SB 901 would direct Gov. Jerry Brown to ask President Barack Obama to suspend programs of the federal immigration and security agencies for the duration of California’s five-year program. It’s a five-year amnesty program for illegal immigrants who pay state income tax. It could be billed as a pay-to-stay tax.

This bill is another example of California overreaching its authority. There is nothing in federal law allowing the government to abdicate its authority over illegal aliens and shift that authority to a state.

The absurdity of the bill is the notion that, if illegal aliens pay state income taxes, they will not be subject to deportation. There are no such protections. Even the bill analysis recognizes this:  “Federal preemption carries particular force in the context of immigration because the federal government has broad, undoubted power over immigration and the status of aliens. (See, e.g., Toll v. Moreno, 458 U. S. 1, 10 (1982).
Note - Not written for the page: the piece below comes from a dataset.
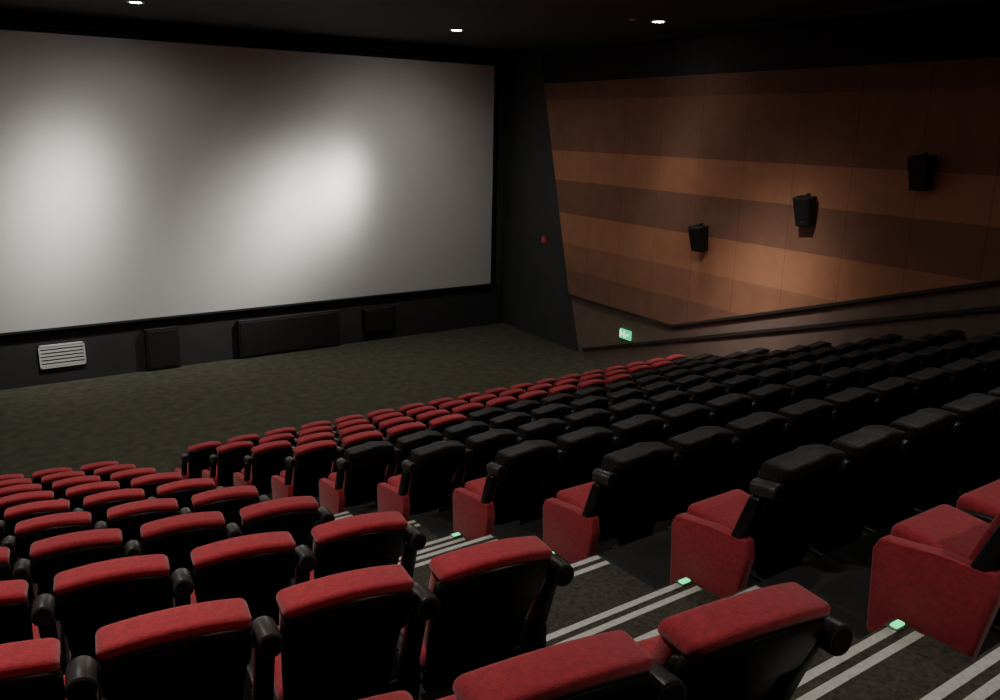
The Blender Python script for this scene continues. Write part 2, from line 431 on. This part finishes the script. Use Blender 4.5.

“Because this bill delves so closely into the subject of immigration, it is important to consider whether this bill may be preempted by federal law should it ultimately become law in California.”

Deferred action program

Most people agree that the lack of enforcement of U.S. immigration laws is a big problem, especially for border states. President Barack Obama made the problem worse earlier this year when he announced that the U.S. Department of Homeland Security would no longer deport illegal aliens who were in the U.S. prior to their 16th birthday. The law also states that illegal aliens 30 years old or younger are also eligible.

In addition to allowing millions of illegal immigrants to stay in the country, California will be providing them driver’s licenses and financial aid for college. Fuentes and Steinberg should have called the bill “the California Amnesty, Education and Identification Voter Act.”